Kimlik, İktidar ve Mekan: Siyonizm'in Mekanla İlişkisi Üzerine

Kimlik, İktidar ve Mekan: Siyonizm'in Mekanla İlişkisi Üzerine
1967’de gerçekleşen 6 Gün Savaşı neticesinde Ürdün’den Doğu Kudüs’ü ve Batı Şeria’yı, Mısır’dan da Gazze’yi alan İsrail, bu tarihten itibaren neredeyse sistematik olarak konut yıkımlarını gerçekleştirmekte.
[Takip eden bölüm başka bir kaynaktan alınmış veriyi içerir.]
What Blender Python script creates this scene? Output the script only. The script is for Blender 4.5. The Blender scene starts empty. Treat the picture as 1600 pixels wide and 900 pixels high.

Söz konusu tarihten bu yana, İsrail’in Batı Şeria ve Gazze’de 25,000’den fazla konutu yıktığı ve dolayısıyla 160,000’den fazla insanı evsiz bıraktığı tahmin ediliyor.

 

2015 yılının Ocak ayında Birleşmiş Milletler tarafından açıklanan rakamlara göre İsrail, sadece 2014 yılı içerisinde 1000’den fazla insanın evsiz kalmasına sebep olan konut yıkımları gerçekleştirmiştir. İsrail ordusunun güvenlik ihtiyaçları, ilgili konutların gerekli izinlere sahip olmayışları gibi sebeplerle gerçekleştirilen yıkımlar, aslında bahsi geçen gündelik ihtiyaçlardan-gerekçelerden görece uzak ve daha teorik bir arka planı da ihtiva etmesi açısından incelenmeye değerdir.

İKTİDAR VE MEKÂN

Devletlerin en mühim bileşeni, üzerinde egemenlik tesis edebileceği mekânı/toprağı haiz olmaktan geçiyor. Bu bağlamda yeryüzündeki her devlet, belirli bir toprak parçası üzerinde iktidar pratiklerini her yeni günde hayata geçirmekte ve bu yolla, yöneten-yönetilen ilişkisini yeniden üretmekte ve nihai kertede, iktidarını tescil ettirmektedir.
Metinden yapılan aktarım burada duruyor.